### Exercise
From the records below, extract all the text exactly and leave the images behind.

### Data records
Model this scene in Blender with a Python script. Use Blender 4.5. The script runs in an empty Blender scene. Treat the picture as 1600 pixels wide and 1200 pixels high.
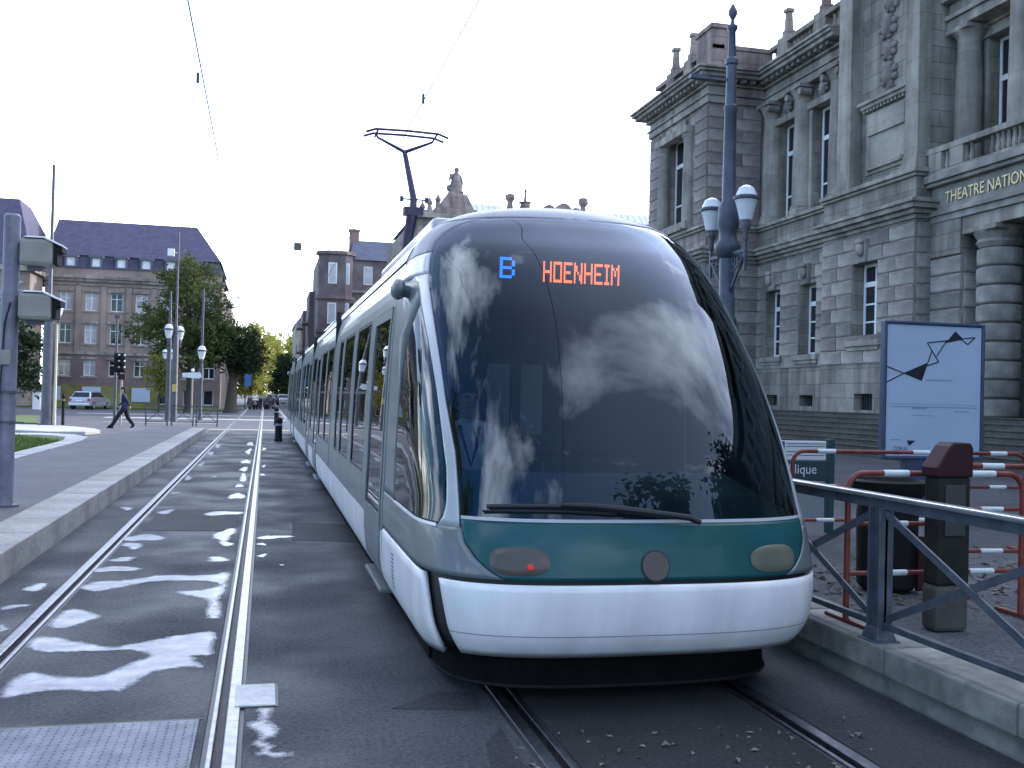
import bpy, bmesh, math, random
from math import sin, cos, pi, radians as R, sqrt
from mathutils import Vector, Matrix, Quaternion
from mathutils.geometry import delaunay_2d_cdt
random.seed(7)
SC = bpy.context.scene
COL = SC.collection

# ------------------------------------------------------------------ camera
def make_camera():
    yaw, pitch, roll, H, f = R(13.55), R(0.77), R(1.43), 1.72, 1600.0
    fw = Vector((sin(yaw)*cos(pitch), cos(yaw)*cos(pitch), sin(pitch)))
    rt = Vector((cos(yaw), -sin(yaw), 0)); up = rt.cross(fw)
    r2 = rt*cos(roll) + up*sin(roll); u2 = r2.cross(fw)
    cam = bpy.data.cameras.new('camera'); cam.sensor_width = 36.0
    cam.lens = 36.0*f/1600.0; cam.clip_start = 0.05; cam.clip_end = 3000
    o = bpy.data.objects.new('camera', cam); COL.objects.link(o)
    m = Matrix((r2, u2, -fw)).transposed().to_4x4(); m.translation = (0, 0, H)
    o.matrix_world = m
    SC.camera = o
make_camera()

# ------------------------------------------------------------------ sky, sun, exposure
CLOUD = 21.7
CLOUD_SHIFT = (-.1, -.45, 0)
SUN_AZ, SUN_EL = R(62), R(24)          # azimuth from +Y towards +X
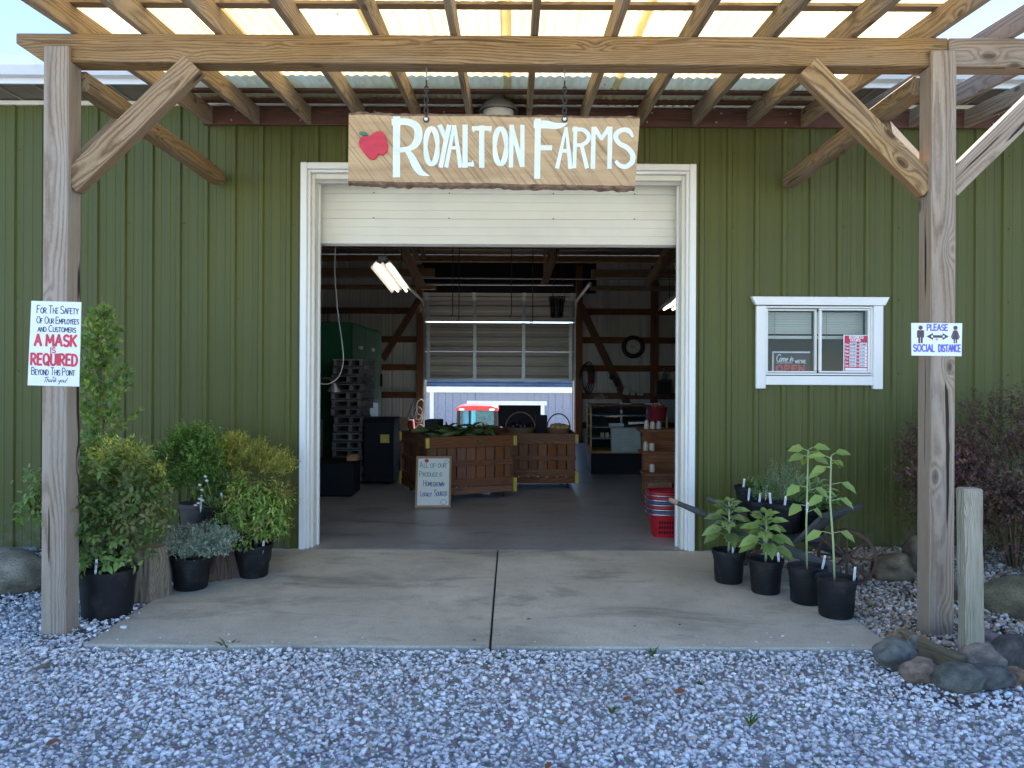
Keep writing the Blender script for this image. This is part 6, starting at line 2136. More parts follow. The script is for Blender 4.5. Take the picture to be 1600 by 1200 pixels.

### Task response
Model this scene in Blender with a Python script. Use Blender 4.5. The script runs in an empty Blender scene. Treat the picture as 1600 pixels wide and 1200 pixels high.
import bpy, bmesh, math, random
from math import sin, cos, pi, radians as R, sqrt
from mathutils import Vector, Matrix, Quaternion
from mathutils.geometry import delaunay_2d_cdt
random.seed(7)
SC = bpy.context.scene
COL = SC.collection

# ------------------------------------------------------------------ camera
def make_camera():
    yaw, pitch, roll, H, f = R(13.55), R(0.77), R(1.43), 1.72, 1600.0
    fw = Vector((sin(yaw)*cos(pitch), cos(yaw)*cos(pitch), sin(pitch)))
    rt = Vector((cos(yaw), -sin(yaw), 0)); up = rt.cross(fw)
    r2 = rt*cos(roll) + up*sin(roll); u2 = r2.cross(fw)
    cam = bpy.data.cameras.new('camera'); cam.sensor_width = 36.0
    cam.lens = 36.0*f/1600.0; cam.clip_start = 0.05; cam.clip_end = 3000
    o = bpy.data.objects.new('camera', cam); COL.objects.link(o)
    m = Matrix((r2, u2, -fw)).transposed().to_4x4(); m.translation = (0, 0, H)
    o.matrix_world = m
    SC.camera = o
make_camera()

# ------------------------------------------------------------------ sky, sun, exposure
CLOUD = 21.7
CLOUD_SHIFT = (-.1, -.45, 0)
SUN_AZ, SUN_EL = R(62), R(24)          # azimuth from +Y towards +X
Keep writing the Blender script for this image. This is part 6, starting at line 2136. More parts follow. The script is for Blender 4.5. Take the picture to be 1600 by 1200 pixels.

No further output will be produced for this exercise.